Exercise inputs:

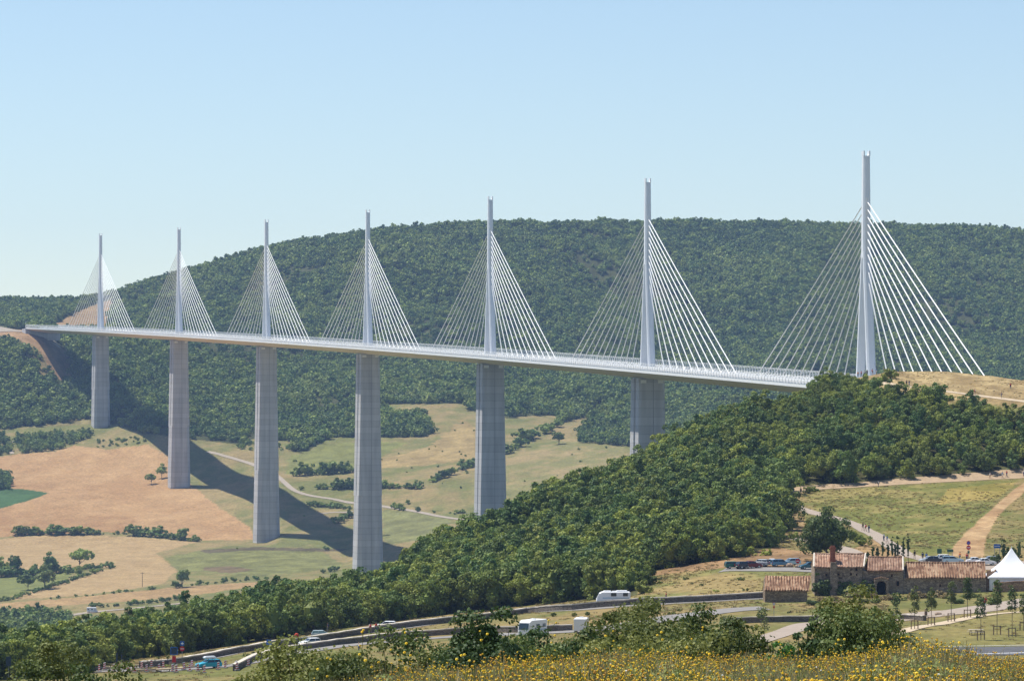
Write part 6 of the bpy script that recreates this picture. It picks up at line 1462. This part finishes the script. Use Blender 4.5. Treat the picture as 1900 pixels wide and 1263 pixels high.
# ---------------------------------------------------------------- foreground bushes
def fbush(px, top, base_w, Y, m, label, seed, nleaf=6500, leaf=.06, rz=None, core=.35, jag=.45, twigs=10, zc=None, bot=1300):
    X = (px-CX)*Y/F; z = gh(X, Y); H = (HY-top)*Y/F - z; rx = base_w*1.32*Y/F/2; rz_ = rz or H*.60; t = empty('bush', (X, Y, z)); tag(t, label, 'bush')
    zc_ = H - rz_*1.02; nleaf = int(nleaf*2.9); mb = MB(); g = random.Random(seed)
    for k in range(twigs):
        a = g.uniform(0, 6.28); r = rx*g.uniform(.2, .8); mb.tube([(g.uniform(-.1,.1),g.uniform(-.1,.1),-.1),(math.cos(a)*r*.5,math.sin(a)*r*.5,zc_*.7+.1),(math.cos(a)*r,math.sin(a)*r,min(H*.98, zc_+rz_*g.uniform(.3,.95)))], [.03,.018,.006], 5)
    mb.build('branch', M_BARK, t)
    crown_obj('foliage', m, True, t, rx=rx, rz=rz_, zc=zc_, nclump=90, nleaf=nleaf, leaf=leaf*.85, seed=seed, core=core+.27, jag=.28, clump=.34, low=-1)
for i, a in enumerate(((1215,1150,190,90,M_LEAF_BUSH,'broad pale olive bush filling the middle of the row',7000),(1330,1165,170,88,M_LEAF_BUSH,'broad bush under the loose one with bare twigs',6500),(1110,1180,170,86,M_LEAF_BUSH,'broad bush below the boxy van',6500),(960,1195,130,82,M_LEAF_DARK,'dark bush between the dense one and the motorhome bush',4500),(560,1200,170,84,M_LEAF_BUSH,'broad olive bush at the lower left of the flower meadow',5200),(640,1232,110,78,M_LEAF_BUSH,'low olive bush right of the broad one',3200),(745,1183,150,88,M_LEAF_BUSH,'loose pale green bush in front of the lower road',4600),
     (690,1214,90,84,M_LEAF_BUSH,'small loose bush with yellow flowers before it',2600),(815,1216,80,86,M_LEAF_BUSH,'low bush left of the dark one',2200),(905,1156,115,80,M_LEAF_DARK,'dark green dense bush in front of the lower road',6500),(890,1205,120,76,M_LEAF_DARK,'lower part bush under the dark dense one',4200),
     (1030,1176,130,86,M_LEAF_DARK,'green bush in front of the large white motorhome',5200),(985,1215,100,80,M_LEAF_BUSH,'reddish green low bush beside the dark one',2600),(1130,1146,120,90,M_LEAF_BUSH,'olive bush hiding the rear of the boxy van',5200),(1190,1124,110,94,M_LEAF_BUSH,'tall olive bush right of the boxy van',5200),
     (1250,1136,120,92,M_LEAF_BUSH,'rounded olive bush in the middle of the row',5200),(1320,1138,110,92,M_LEAF_BUSH,'loose olive bush with bare twigs at the right of the row',3600),(1375,1150,70,90,M_LEAF_BUSH,'thin twiggy bush at the right end of the row',1600),(1150,1200,150,82,M_LEAF_BUSH,'low spreading bush under the olive ones',4200),(1280,1200,150,82,M_LEAF_BUSH,'low wide bush above the yellow flowers',4200),
     (1590,1114,120,86,M_LEAF_BUSH,'big round bush in front of the farmhouse',8000),(1575,1150,165,84,M_LEAF_DARK,'dark skirt bush around the big round one',6500),(1505,1165,55,84,M_LEAF_DARK,'small dark bush left of the big round one',1800),(1478,1185,40,82,M_LEAF_DARK,'smallest dark bush beside the gravel path',1200),
     (1449,1198,36,62,M_LEAF_BRIGHT,'bright green upright herb clump in the flower meadow',1500))):
    fbush(a[0], a[1], a[2], a[3], a[4], a[5], 900+i, nleaf=a[6], leaf=.05 if i == 24 else .072, core=.42 if a[4] is M_LEAF_DARK else .3)
for i, a in enumerate(((45,1236,110,100,M_LEAF_BUSH,'yellow green bush in the lower left corner',4200),(100,1214,120,110,M_LEAF_YEL,'pale yellow green bush at the lower left',6000),(160,1232,95,104,M_LEAF_BUSH,'olive bush right of the pale yellow one',4200),(215,1246,90,98,M_LEAF_BUSH,'low olive bush before the barrier boards',2600),(10,1250,90,98,M_LEAF_BUSH,'low bush in the corner below the dark board',2200))):
    fbush(a[0], a[1], a[2], a[3], a[4], a[5], 940+i, nleaf=a[6], leaf=.085)
# ---------------------------------------------------------------- camera, light, air
SC.render.resolution_x = 1024; SC.render.resolution_y = 680
cam = bpy.data.cameras.new('camera'); co = bpy.data.objects.new('camera', cam); COL.objects.link(co)
cam.sensor_width = 36; cam.sensor_fit = 'HORIZONTAL'; cam.lens = 36*F/1900
co.location = (0, 0, 0); co.rotation_euler = (math.pi/2, 0, 0)
cam.shift_y = (HY - 631.5)/1900; cam.clip_start = .5; cam.clip_end = 60000
SC.camera = co
SUN = Vector((-.40, .24, 1.0)).normalized()
el = math.asin(SUN.z); az = math.atan2(SUN.x, SUN.y)     # azimuth from +Y towards +X
sd = bpy.data.lights.new('sun', 'SUN'); so = bpy.data.objects.new('sun', sd); COL.objects.link(so)
sd.energy = SUN_E; sd.angle = math.radians(.5); sd.color = (1, .955, .88)
so.rotation_euler = SUN.to_track_quat('Z', 'Y').to_euler()
w = bpy.data.worlds.new('World'); SC.world = w; w.use_nodes = True; t = w.node_tree
bg = t.nodes['Background']; sk = t.nodes.new('ShaderNodeTexSky'); sk.sky_type = 'NISHITA'; sk.sun_disc = False
sk.sun_elevation = el; sk.sun_rotation = az; sk.altitude = 600; sk.air_density = 1.0; sk.dust_density = SKY_DUST; sk.ozone_density = 2.0
t.links.new(sk.outputs[0], bg.inputs['Color']); bg.inputs['Strength'].default_value = SKY_S
SC.view_settings.view_transform = 'Standard'; SC.view_settings.look = 'None'; SC.view_settings.exposure = EXPO; SC.view_settings.gamma = 1
# air
hz = MB(); zmin, zmax = -330.0, 330.0
hz.box(-5400, -330, zmin, 5400, 6650, zmax)
hm = bpy.data.materials.new('haze'); hm.use_nodes = True; hn = hm.node_tree; hn.nodes.remove(hn.nodes['Principled BSDF'])
pv = hn.nodes.new('ShaderNodeVolumePrincipled'); pv.inputs['Color'].default_value = (*HAZE_C, 1); pv.inputs['Density'].default_value = HAZE_D; pv.inputs['Anisotropy'].default_value = 0.0
hn.links.new(pv.outputs[0], hn.nodes['Material Output'].inputs['Volume'])
o = hz.build('haze', hm); tag(o, kind='stuff'); o['label'] = 'thin blue summer haze over the valley'
cy = SC.cycles
cy.volume_max_steps = 64; cy.volume_bounces = 0; cy.max_bounces = 5; cy.diffuse_bounces = 2; cy.transmission_bounces = 3; cy.transparent_max_bounces = 6
cy.use_denoising = True; cy.use_adaptive_sampling = True; cy.adaptive_threshold = .02
cy.caustics_reflective = False; cy.caustics_refractive = False; cy.sample_clamp_indirect = 6
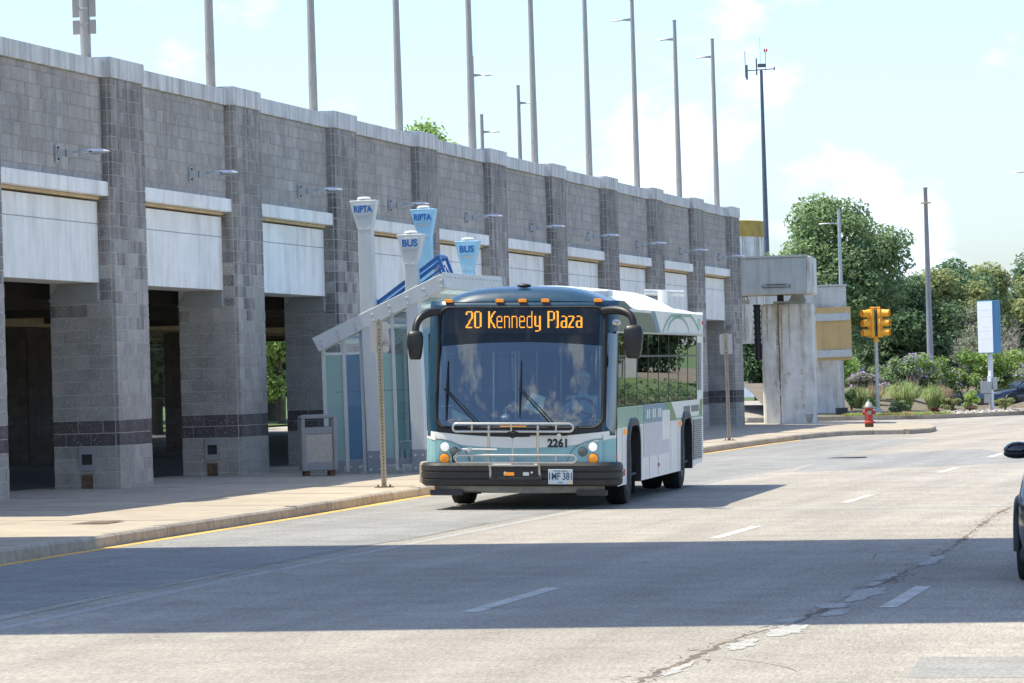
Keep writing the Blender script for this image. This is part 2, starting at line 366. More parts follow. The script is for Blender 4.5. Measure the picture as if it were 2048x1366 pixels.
for k in range(9):
    s0 = rng.uniform(-44, 30); r0 = rng.uniform(8.4, 17); pts = [(s0, r0)]
    ang = rng.choice((0.0, 1.5, 0.4)) + rng.uniform(-.3, .3)
    for i in range(rng.randint(5, 14)): ang += rng.uniform(-.35, .35); pts.append((pts[-1][0] + math.cos(ang) * .35, pts[-1][1] + math.sin(ang) * .28))
    strip('hairline_crack', pts, rng.uniform(.004, .009), m_crack, 0.0022, road)
sheet('square_patch', [(-41.6, 15.85), (-39.6, 15.75), (-39.4, 18.2), (-41.4, 18.2)], m_patch2, 0.0015, road)
sheet('long_patch', [(12, 8.5), (26, 7.6), (34, 10.0), (20, 12.5)], m_asphalt2, 0.0012, road)
mh = MB(); mh.lathe([(0.40, 0), (0.40, 0.014), (0.36, 0.016), (0.02, 0.014)], 20); mh.build('manhole_cover', m_darksteel, loc=W(24.5, 8.1), smooth=40, label='dark round manhole cover set in the far road lane', category='manhole')

# ------------------------------------------------------------------ sidewalk slabs and kerb stones
walk = MB(); sw = [-95, -60, -40, -25, -12, 0, 15, 30, 41, 52, 55]
for a, b in zip(sw[:-1], sw[1:]): walk.quad(W(a, -1.35, .105), W(b, -1.35, .105), W(b, kerb_r(b) - .16, .105), W(a, kerb_r(a) - .16, .105))
TIP = [(55, 4.5), (56.0, 4.85), (56.75, 5.5), (56.95, 6.0), (57.1, 6.15), (59, 6.45), (63, 6.3), (68, 5.7), (73, 4.5), (77, 2.5), (78, -1.35), (55, -1.35)]
walk.poly([W(s, r, .105) for s, r in TIP])
walk = walk.build('sidewalk', m_joint, fix=False, kind='structure')
rng = random.Random(5)
s = -45.0; k = 0
while s < 53:
    s2 = s + (1.9 if s < 20 else 2.6)
    kr0, kr1 = kerb_r(s) - .17, kerb_r(s2) - .17
    cols = [0.0, .36, .68, 1.0]
    for i in range(3):
        r0a, r1a = -1.33 + (kr0 + 1.33) * cols[i], -1.33 + (kr0 + 1.33) * cols[i + 1]
        r0b, r1b = -1.33 + (kr1 + 1.33) * cols[i], -1.33 + (kr1 + 1.33) * cols[i + 1]
        e = .008; h = WALK + rng.uniform(-.003, .003)
        b = MB(); b.loft([[W(s + e, r0a + e, .09), W(s2 - e, r0b + e, .09), W(s2 - e, r1b - e, .09), W(s + e, r1a - e, .09)], [W(s + e, r0a + e, h), W(s2 - e, r0b + e, h), W(s2 - e, r1b - e, h), W(s + e, r1a - e, h)]])
        b.build('slab', m_walk, walk)
    s = s2
b = MB(); tip2 = [(53.2, -1.33), (53.2, 4.2)] + [(a, r) for a, r in TIP[:-1]]
b.poly([W(a, r, WALK) for a, r in tip2]); b.build('slab', m_walk, walk, fix=False)
kerb = thing('kerb', 'pale granite kerb edging the sidewalk', 'kerb', (0, 0, 0)); del kerb['category']; del kerb['label']; kerb['kind'] = 'structure'
def kerb_run(path, step, parent, mat, w=0.17, top=WALK + 0.004, inward=-1):
    P = resample(path, step)
    for (a, ra), (b_, rb) in zip(P[:-1], P[1:]):
        d = Vector((b_ - a, rb - ra)); L = d.length; d /= L; nrm = Vector((-d.y, d.x)) * -inward
        e = .012; q0 = Vector((a, ra)) + d * e; q1 = Vector((b_, rb)) - d * e
        def ring(h, o0, o1): return [W(*(q0 + nrm * o0), h), W(*(q1 + nrm * o0), h), W(*(q1 + nrm * o1), h), W(*(q0 + nrm * o1), h)]
        t = top + rng.uniform(-.006, .006)
        bb = MB(); bb.loft([ring(-.08, 0.0, -w), ring(t - .025, -0.008, -w), ring(t, -0.035, -w)]); bb.build('kerb_stone', mat, parent)
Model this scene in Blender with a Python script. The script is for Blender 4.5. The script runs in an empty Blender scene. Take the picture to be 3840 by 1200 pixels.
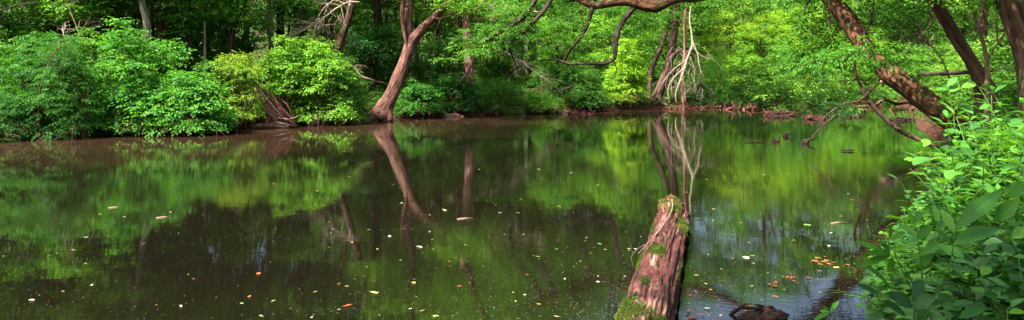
import bpy, math, random
import numpy as np
from mathutils import Vector, Matrix, noise

random.seed(11)
R = np.random.default_rng(11)
F = 2502.0; CAMZ = 1.8; S = 3840 / 2576.0
scn = bpy.context.scene
col = scn.collection

def W(x, y, Y):
    """point seen at (x, y) of the 2576 px wide picture, at true distance Y"""
    return Vector(((x * S - 1920) / F * Y, Y, CAMZ - (y * S - 300) / F * Y))

# ------------------------------------------------------------------ objects
def link(o, parent=None):
    col.objects.link(o)
    if parent is not None:
        o.parent = parent
    return o

def meta(o, label=None, cat=None, group=None, kind=None):
    if label: o['label'] = label
    if cat: o['category'] = cat
    if group: o['group'] = group
    if kind: o['kind'] = kind
    return o

def thing(name, label, cat, loc=(0, 0, 0), rz=0.0, group=None, sc=None):
    o = bpy.data.objects.new(name, None)
    o.empty_display_size = 0.2
    link(o)
    o.location = loc
    o.rotation_euler = (0, 0, rz)
    if sc is not None: o.scale = sc if hasattr(sc, '__len__') else (sc, sc, sc)
    return meta(o, label, cat, group)

class MB:
    """collects triangles and quads, builds one mesh"""
    def __init__(s):
        s.v = []; s.t = []; s.q = []; s.n = 0; s.a = {}
        s.sm = []
    def add(s, v, tris=None, quads=None, **attr):
        v = np.asarray(v, np.float32).reshape(-1, 3)
        s.v.append(v)
        if tris is not None and len(tris): s.t.append(np.asarray(tris, np.int64).reshape(-1, 3) + s.n)
        if quads is not None and len(quads): s.q.append(np.asarray(quads, np.int64).reshape(-1, 4) + s.n)
        s.sm.append(attr)
        for k in attr: s.a.setdefault(k, None)
        s.n += len(v)
    def data(s, name, mat, smooth=True, off=None):
        v = np.concatenate(s.v) if s.v else np.zeros((0, 3), np.float32)
        if off is not None: v = v - np.asarray(off, np.float32)
        t = np.concatenate(s.t) if s.t else np.zeros((0, 3), np.int64)
        q = np.concatenate(s.q) if s.q else np.zeros((0, 4), np.int64)
        me = bpy.data.meshes.new(name)
        me.vertices.add(len(v)); me.vertices.foreach_set('co', v.ravel())
        loops = np.concatenate([t.ravel(), q.ravel()]).astype(np.int32)
        me.loops.add(len(loops)); me.loops.foreach_set('vertex_index', loops)
        npoly = len(t) + len(q)
        me.polygons.add(npoly)
        starts = np.concatenate([np.arange(len(t)) * 3, len(t) * 3 + np.arange(len(q)) * 4]).astype(np.int32)
        me.polygons.foreach_set('loop_start', starts)
        me.polygons.foreach_set('use_smooth', np.full(npoly, smooth))
        for k in s.a:
            parts = []
            for vv, at in zip(s.v, s.sm):
                x = at.get(k)
                d = 3 if k in ('bk', 'luv') else 1
                if x is None: x = np.zeros((len(vv), d), np.float32)
                parts.append(np.asarray(x, np.float32).reshape(-1, d))
            arr = np.concatenate(parts)
            if k in ('bk', 'luv'):
                at = me.attributes.new(k, 'FLOAT_VECTOR', 'POINT'); at.data.foreach_set('vector', arr.ravel())
            else:
                at = me.attributes.new(k, 'FLOAT', 'POINT'); at.data.foreach_set('value', arr.ravel())
        me.update(calc_edges=True); me.validate()
        me.materials.append(mat)
        return me
    def build(s, name, mat, parent=None, smooth=True, off=None):
        return link(bpy.data.objects.new(name, s.data(name, mat, smooth, off)), parent)

# ------------------------------------------------------------------ materials
def newmat(name):
    m = bpy.data.materials.new(name); m.use_nodes = True
    nt = m.node_tree; nt.nodes.clear()
    out = nt.nodes.new('ShaderNodeOutputMaterial')
    return m, nt, out

def N(nt, typ, **kw):
    n = nt.nodes.new(typ)
    for k, v in kw.items():
        if k.startswith('i_'):
            key = k[2:].replace('_', ' ')
            n.inputs[key].default_value = v
        else: setattr(n, k, v)
    return n

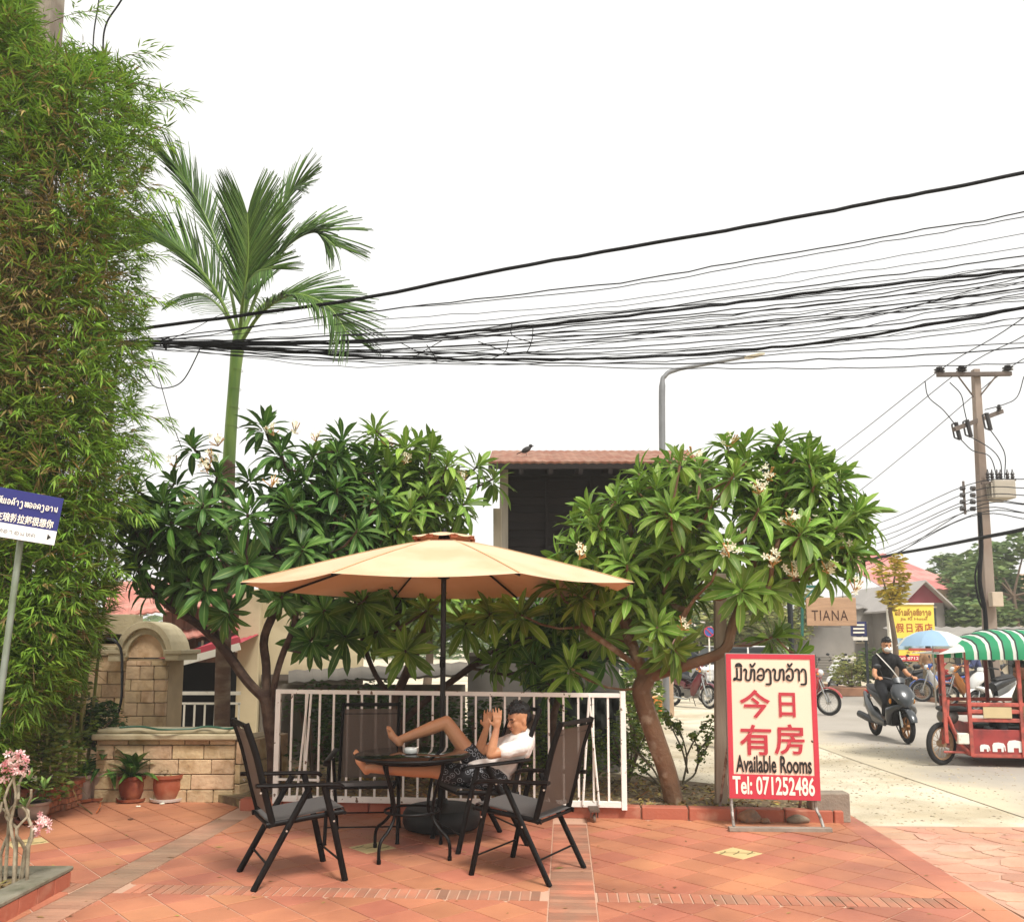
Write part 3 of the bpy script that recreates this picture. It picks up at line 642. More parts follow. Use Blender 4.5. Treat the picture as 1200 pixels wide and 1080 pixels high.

Exercise prompt:
Every line of the listing that holds "scene" is to be counted; give only the resulting number.

Answer for this exercise:
2